Indeed, that is exactly what he says at the end: "Insofar as the depictions we have analyzed are shaped by and serve the purposes of the later Rabbinic authorities, their use to portray specific details of Jewish life or attitudes in the late Second Temple period [Jesus' time] must remain conjectural" (164-65). You can almost hear him wiping the sweat from his brow and sighing, Whew, our ideas about Jesus can remain safe from historical examination.

If he is right that we cannot be certain about this information for Jewish culture, it is equally true that we cannot be certain that it does not apply. Logically, we would be entitled to test two assumptions: 1) this information is not reliable for 1st century Judaism, and 2) it is reliable. But nobody ever tests the second one. Only the first one is held plausible. And that reveals quite a bias in scholars.

I like some of the points Avery-Peck makes about Honi and Hanina. He has some good insights. But the principle he uses — of the intractable subjectivity of ancient authors — mainly serves the purpose of covering up history, not uncovering it. The fear is that we might actually learn something new about the historical Jesus.

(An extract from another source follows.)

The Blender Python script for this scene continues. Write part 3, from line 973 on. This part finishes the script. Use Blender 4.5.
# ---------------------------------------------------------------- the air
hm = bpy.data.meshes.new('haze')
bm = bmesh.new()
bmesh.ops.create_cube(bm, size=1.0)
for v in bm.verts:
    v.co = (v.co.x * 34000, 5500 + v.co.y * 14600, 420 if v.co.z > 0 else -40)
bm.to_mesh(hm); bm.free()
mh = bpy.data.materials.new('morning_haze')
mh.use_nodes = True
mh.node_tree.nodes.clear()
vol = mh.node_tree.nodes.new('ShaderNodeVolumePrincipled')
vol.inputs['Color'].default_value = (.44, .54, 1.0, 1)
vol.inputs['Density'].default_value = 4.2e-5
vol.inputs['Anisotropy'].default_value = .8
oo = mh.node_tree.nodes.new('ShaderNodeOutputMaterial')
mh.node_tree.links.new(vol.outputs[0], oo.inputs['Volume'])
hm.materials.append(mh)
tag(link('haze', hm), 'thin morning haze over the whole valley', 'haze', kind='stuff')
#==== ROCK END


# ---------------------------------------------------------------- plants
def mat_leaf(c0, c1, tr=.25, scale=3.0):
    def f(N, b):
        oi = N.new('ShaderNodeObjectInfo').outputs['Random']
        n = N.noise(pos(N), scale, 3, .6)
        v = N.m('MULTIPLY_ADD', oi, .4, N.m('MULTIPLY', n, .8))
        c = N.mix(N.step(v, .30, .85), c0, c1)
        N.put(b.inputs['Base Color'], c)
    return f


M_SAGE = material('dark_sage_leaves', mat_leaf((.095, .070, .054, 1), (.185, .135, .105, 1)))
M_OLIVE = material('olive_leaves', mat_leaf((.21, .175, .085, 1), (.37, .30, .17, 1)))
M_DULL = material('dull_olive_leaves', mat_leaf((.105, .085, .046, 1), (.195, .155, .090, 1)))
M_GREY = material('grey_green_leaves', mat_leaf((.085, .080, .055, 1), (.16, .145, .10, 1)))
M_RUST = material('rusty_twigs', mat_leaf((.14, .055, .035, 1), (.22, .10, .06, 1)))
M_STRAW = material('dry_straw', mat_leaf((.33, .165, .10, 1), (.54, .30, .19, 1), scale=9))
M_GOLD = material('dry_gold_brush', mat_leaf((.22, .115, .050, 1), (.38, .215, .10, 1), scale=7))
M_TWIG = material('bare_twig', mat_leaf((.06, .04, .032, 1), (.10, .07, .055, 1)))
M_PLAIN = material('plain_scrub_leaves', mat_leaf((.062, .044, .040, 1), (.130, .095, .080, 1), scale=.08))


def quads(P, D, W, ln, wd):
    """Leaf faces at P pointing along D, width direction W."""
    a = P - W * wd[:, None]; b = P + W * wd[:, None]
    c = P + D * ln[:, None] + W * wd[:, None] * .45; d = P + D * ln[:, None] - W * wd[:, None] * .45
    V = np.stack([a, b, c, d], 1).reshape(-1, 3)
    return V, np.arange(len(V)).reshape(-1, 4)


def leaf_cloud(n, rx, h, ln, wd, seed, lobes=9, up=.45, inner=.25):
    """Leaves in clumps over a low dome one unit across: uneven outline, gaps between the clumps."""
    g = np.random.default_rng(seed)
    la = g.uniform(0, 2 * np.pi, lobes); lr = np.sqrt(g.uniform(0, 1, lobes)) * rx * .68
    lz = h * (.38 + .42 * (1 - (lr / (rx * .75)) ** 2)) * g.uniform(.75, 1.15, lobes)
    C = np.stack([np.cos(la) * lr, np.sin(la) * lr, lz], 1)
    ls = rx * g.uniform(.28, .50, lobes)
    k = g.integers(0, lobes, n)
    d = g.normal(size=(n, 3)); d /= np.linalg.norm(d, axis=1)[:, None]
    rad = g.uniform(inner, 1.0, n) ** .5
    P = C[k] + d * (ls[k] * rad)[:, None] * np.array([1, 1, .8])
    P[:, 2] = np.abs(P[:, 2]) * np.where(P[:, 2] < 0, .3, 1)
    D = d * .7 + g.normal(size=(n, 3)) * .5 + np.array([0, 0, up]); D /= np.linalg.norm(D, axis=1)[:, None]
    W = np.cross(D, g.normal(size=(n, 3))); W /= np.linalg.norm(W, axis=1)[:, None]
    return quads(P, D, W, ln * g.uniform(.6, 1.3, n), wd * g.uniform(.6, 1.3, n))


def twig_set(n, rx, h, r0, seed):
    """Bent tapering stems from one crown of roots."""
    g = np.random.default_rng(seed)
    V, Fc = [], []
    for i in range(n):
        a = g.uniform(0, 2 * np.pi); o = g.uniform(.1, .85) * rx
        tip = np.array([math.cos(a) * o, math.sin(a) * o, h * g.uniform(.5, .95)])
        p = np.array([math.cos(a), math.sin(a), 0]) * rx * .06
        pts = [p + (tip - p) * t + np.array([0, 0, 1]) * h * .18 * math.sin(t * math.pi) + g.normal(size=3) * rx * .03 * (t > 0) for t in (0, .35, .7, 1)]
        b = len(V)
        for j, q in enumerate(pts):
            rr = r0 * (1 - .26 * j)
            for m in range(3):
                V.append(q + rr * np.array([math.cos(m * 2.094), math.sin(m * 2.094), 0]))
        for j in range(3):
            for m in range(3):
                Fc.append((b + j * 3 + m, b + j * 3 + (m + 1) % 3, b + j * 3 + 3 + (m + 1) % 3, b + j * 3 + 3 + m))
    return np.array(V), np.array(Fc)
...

In saying this, all I am doing is undoubling the standard and applying one consistent standard for scholars as well: Maybe scholars are shaping the material they study for their own agenda.

As another example of this: In the first few pages of his essay (on 150 and 151), Avery-Peck constantly refers to the rabbis as legalists (eight times he uses expressions with "law" or "legal"). This is an age-old problem in this field. Apparently, it is not going to change anytime soon. It is a highly subjective and prejudiced view of rabbinic culture. It tells us more about Avery-Peck than about the rabbis. The rabbis in reality were constitutionalists — which is a very different thing.

So what do we do? Do we cut the ancients some slack, the same slack we give ourselves? Or do we insist on a double standard? Can we allow they had as much objectivity as we claim for ourselves? Can we admit that scholars have their prejudices that change history and historical documents? Or do we suppress all discussion about this as we have to this very day? If the unexamined life is not worth living, the value of being a historical Jesus scholar is quite questionable.